# Entries start

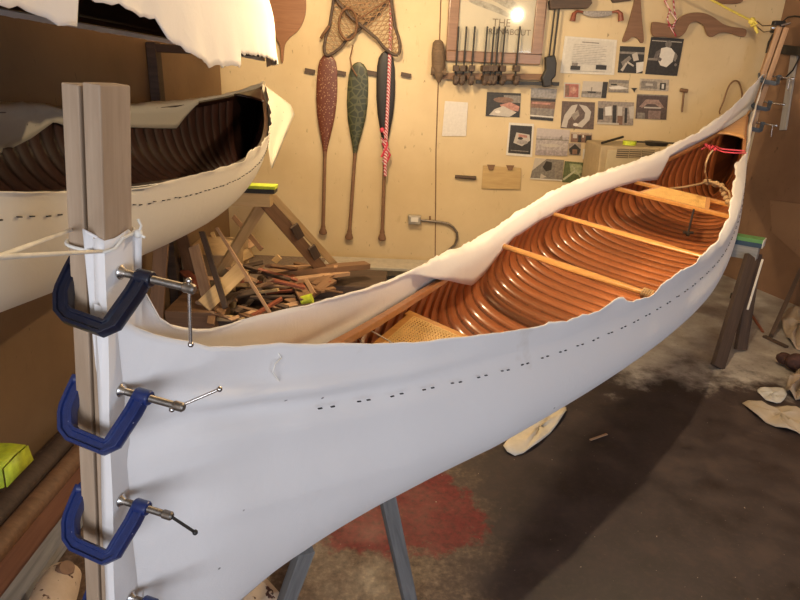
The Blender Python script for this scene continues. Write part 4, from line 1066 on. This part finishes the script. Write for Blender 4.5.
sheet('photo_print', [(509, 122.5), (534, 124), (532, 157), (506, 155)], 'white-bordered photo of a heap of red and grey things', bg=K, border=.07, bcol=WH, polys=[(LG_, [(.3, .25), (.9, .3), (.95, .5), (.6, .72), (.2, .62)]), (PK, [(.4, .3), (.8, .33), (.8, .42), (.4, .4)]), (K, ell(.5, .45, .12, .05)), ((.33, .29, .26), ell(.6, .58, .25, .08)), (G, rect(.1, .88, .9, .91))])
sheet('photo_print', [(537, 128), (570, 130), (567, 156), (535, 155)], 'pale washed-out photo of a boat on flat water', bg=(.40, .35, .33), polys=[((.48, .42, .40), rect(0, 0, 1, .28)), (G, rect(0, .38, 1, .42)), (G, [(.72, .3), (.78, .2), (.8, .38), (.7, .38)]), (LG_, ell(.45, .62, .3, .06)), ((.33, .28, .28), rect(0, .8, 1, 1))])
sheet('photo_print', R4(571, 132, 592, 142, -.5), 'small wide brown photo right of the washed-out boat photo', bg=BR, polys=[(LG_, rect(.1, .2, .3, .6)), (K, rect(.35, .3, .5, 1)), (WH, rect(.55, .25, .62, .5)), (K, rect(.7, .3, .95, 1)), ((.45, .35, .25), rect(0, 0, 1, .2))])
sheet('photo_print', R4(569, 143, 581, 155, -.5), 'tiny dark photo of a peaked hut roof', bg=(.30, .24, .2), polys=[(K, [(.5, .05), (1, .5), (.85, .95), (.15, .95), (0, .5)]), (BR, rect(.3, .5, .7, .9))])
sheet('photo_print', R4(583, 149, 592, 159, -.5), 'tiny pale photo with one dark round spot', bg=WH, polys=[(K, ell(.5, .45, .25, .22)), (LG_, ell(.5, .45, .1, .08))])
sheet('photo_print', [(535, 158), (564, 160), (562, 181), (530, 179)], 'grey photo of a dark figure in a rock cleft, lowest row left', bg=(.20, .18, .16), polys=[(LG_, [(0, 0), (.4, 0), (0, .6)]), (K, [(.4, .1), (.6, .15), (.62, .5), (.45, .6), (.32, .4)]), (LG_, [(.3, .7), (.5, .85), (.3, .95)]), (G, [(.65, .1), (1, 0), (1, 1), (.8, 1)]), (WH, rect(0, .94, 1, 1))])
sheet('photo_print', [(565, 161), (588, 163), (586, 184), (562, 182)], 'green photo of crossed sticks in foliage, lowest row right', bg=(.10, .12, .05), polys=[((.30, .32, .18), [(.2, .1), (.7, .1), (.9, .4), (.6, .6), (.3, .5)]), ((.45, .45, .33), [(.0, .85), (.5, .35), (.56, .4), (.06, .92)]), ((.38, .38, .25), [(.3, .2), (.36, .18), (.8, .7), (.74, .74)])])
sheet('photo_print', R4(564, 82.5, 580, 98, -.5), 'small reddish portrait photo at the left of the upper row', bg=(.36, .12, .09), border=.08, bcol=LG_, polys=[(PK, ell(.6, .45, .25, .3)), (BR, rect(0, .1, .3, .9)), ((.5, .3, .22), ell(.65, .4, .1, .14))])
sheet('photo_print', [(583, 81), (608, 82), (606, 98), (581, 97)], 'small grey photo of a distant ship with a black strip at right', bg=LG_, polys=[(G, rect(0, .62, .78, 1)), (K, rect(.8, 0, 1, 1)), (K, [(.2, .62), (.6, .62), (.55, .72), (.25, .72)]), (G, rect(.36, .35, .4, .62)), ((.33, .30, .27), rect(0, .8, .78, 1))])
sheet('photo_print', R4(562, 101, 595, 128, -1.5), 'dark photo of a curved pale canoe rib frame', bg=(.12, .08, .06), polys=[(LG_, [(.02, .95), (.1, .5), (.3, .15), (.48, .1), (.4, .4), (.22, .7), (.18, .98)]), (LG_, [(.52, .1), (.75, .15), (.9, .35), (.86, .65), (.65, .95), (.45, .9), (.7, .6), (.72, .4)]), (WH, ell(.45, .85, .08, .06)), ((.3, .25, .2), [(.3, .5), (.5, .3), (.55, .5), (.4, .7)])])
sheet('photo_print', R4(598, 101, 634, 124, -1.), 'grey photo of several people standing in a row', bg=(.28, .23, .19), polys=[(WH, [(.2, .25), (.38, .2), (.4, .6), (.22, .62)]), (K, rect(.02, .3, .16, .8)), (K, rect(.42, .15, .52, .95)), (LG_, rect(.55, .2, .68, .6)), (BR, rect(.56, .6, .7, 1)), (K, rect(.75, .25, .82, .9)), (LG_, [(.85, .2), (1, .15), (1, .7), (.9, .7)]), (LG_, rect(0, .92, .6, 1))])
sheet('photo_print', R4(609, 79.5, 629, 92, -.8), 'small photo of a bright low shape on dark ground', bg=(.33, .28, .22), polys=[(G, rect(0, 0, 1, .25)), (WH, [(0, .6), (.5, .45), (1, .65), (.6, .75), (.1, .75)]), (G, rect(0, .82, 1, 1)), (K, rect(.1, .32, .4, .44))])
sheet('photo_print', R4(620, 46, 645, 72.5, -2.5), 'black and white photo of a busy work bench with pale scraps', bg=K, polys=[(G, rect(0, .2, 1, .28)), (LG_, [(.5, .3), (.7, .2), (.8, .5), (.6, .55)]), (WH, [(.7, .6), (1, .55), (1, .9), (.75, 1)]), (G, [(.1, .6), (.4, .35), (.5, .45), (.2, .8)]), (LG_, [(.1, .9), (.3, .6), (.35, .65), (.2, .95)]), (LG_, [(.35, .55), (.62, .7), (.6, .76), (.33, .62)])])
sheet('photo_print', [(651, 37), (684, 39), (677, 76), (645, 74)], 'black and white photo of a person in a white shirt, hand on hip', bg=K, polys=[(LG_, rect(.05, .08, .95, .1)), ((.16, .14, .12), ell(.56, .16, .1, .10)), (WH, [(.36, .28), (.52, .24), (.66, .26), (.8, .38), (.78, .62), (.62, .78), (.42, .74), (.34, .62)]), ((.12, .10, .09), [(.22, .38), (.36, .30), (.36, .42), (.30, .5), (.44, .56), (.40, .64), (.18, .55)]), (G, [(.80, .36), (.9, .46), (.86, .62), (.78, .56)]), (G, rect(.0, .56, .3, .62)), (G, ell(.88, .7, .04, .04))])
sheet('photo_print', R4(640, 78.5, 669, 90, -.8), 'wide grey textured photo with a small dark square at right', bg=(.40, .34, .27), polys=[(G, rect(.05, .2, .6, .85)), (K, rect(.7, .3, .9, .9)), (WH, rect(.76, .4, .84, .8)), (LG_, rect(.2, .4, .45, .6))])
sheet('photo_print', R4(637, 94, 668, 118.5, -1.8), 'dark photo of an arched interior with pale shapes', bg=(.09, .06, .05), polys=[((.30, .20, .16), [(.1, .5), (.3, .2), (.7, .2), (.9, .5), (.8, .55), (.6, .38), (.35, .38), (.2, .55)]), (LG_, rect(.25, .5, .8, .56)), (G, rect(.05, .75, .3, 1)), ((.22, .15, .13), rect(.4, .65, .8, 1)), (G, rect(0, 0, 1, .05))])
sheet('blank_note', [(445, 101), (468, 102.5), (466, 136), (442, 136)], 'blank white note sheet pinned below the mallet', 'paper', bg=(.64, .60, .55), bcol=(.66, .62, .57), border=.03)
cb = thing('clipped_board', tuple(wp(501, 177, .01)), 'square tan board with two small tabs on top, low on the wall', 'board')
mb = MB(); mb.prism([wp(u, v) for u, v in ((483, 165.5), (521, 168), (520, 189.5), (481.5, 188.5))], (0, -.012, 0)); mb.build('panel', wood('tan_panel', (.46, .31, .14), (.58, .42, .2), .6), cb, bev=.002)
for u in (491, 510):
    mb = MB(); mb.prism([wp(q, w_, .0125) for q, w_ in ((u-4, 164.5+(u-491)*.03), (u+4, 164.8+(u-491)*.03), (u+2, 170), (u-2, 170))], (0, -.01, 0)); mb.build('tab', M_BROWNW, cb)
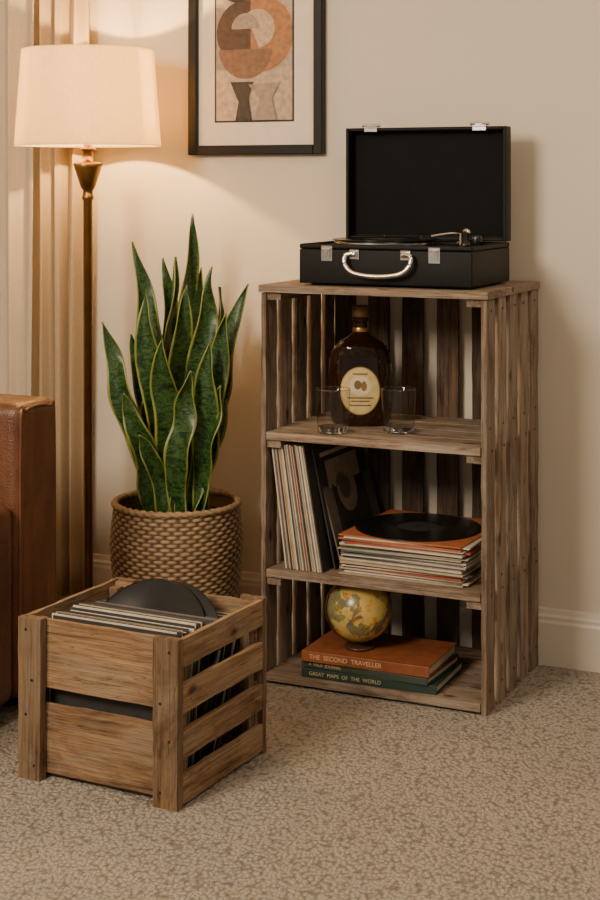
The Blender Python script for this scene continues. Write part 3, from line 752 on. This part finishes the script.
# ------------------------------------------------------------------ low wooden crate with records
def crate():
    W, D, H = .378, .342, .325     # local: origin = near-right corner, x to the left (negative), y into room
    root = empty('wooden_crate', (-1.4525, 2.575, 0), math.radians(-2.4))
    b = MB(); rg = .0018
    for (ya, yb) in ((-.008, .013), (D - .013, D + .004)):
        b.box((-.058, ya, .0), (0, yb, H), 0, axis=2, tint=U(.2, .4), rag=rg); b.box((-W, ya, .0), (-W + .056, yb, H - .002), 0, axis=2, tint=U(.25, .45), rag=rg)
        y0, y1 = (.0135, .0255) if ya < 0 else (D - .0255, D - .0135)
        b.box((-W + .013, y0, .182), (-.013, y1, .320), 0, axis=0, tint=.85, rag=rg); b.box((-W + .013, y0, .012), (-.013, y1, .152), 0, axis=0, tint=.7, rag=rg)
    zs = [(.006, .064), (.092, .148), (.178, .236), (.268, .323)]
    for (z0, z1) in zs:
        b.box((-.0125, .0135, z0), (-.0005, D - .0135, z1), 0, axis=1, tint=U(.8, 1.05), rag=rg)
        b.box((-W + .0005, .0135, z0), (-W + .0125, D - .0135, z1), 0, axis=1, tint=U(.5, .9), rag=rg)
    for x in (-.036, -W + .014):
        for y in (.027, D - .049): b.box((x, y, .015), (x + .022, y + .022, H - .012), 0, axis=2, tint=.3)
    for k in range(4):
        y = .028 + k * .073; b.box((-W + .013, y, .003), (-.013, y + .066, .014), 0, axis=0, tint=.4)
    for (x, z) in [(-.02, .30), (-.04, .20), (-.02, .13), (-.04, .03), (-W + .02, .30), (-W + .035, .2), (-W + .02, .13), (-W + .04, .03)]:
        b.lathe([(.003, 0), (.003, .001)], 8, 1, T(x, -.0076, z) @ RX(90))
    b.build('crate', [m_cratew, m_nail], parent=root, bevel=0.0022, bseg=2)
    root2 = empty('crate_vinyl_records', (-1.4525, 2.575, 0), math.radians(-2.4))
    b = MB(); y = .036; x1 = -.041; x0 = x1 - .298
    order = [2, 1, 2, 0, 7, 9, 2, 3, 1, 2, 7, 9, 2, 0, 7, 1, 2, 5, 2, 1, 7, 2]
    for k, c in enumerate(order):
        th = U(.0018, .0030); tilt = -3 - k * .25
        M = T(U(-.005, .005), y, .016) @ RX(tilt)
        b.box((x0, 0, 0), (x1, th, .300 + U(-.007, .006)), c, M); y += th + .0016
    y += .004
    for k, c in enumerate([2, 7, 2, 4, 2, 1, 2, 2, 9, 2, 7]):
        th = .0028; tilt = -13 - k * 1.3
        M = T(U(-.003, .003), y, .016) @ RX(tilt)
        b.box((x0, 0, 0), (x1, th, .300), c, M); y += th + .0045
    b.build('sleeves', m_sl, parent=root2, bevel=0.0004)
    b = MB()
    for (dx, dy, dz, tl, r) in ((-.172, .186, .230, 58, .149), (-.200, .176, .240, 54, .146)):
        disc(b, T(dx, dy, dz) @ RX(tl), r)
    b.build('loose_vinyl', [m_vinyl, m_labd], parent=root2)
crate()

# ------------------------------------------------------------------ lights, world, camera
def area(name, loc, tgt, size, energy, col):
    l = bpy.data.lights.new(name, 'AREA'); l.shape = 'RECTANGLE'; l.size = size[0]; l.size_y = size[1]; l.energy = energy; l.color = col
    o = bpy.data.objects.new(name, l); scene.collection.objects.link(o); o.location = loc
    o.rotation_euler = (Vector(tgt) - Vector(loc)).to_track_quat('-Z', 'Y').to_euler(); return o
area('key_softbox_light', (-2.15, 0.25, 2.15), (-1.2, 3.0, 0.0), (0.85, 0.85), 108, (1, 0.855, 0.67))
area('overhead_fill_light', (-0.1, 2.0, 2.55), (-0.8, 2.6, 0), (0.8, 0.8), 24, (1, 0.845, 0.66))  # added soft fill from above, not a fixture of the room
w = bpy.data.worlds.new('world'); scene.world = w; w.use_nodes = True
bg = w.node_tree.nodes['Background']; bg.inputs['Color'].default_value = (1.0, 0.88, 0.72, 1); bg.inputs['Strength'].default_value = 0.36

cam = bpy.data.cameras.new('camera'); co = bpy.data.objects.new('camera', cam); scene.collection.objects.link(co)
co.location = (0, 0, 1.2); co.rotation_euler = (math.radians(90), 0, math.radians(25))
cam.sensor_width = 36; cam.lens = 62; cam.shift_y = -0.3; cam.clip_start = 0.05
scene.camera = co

# Entries end

- **Exercise objective**
From the entries above, extract each line containing "Blender".

- **Result of the task**
The Blender Python script for this scene continues. Write part 4, from line 1066 on. This part finishes the script. Write for Blender 4.5.
The Blender Python script for this scene continues. Write part 3, from line 752 on. This part finishes the script.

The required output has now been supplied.